The Hero Revealed
Heroes and their stories make up a large body of literature. From our early childhood we have been enthralled by the adventures of brave souls who have done great deeds. Most times, these folk have been much like us. They lived lives of mundane existence and we can identify with that. But one day, something special happened, one day the adventure began.
So it was with Tolkiens The hobbit, which is a great introduction to the amazing trilogy The Lord of the Rings. The Hobbit transports you into the mindset of the rest of Tolkiens works, much as A Portrait of the Artist as a Young Man enables you to understand Ulysses, the magnum opus of James Joyce.

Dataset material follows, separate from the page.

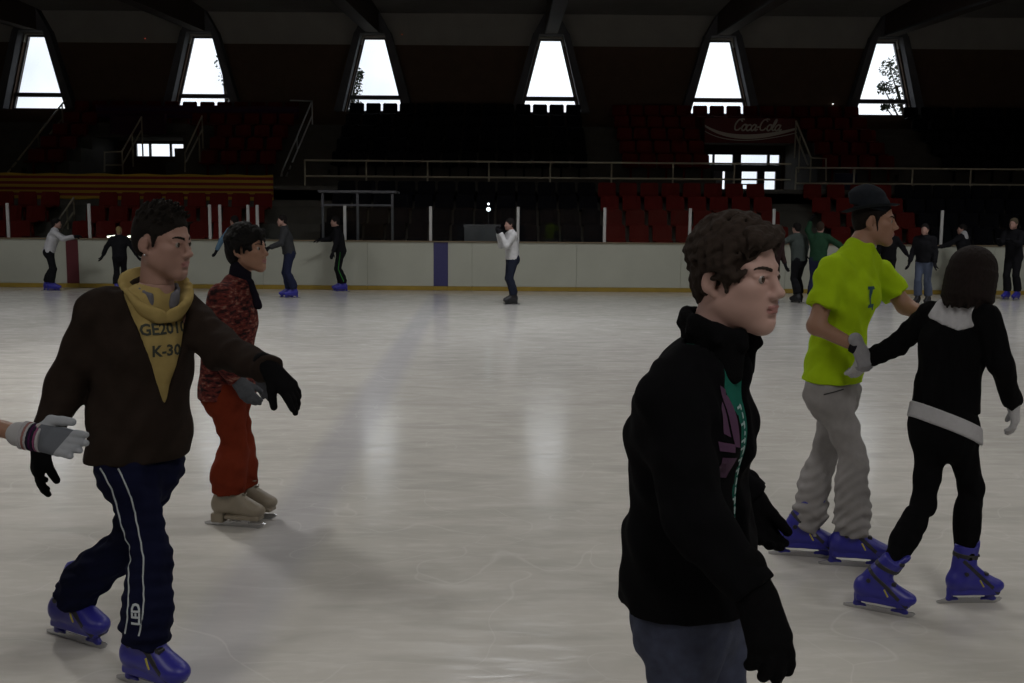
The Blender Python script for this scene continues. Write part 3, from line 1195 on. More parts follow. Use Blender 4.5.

As the heroic story begins, there is nothing about the hobbit that would forecast the drama to come. But come it does, with almost too much intensity for the hapless hobbit, or the enchanted reader. There are many adventures on the path, with much testing and challenge. Lady luck intervenes at times, until at last; our hero-in-the-making is confronted with the ultimate encounter, the Dragon. This, the last battle, is neither quick or of certain outcome. The Dragon has fearsome physical and magical powers. Our hero now, for that is what he has become, must bring all his courage, his cunning, his physical and psychic strength to the confrontation.
The struggle is long and arduous. just when it seems that all is lost and the dragon will triumph, the hobbit reaches deep within for one last bit of courage that even he did not know was there. Clutching his sword with a confidence gained from all his previous trials, one last lunge finds a fatal spot, the dragon crashes to earth.
The story would be unsatisfactory if it ended there. The author lets us follow our victorious hero home, to spend his days reflecting on his adventures, with his pipe and contentment. He realizes that the path took him through the dark night of his own inner being. He remembers that guidance was always with him, encircling him like a soft wind.
The heros saga is presented to us often, in ancient as well as modern guise. Whether using sword, Kalishnikoff or light saber, the struggle is the same. The courage to overcome can only be found within. Frank Lloyd Wright remarked that there was nothing about the caterpillar that would indicate it would become a butterfly. So it was with our hobbit friend. By overcoming his fears he found a hero, waiting to be wakened. And may it be so, with each of us.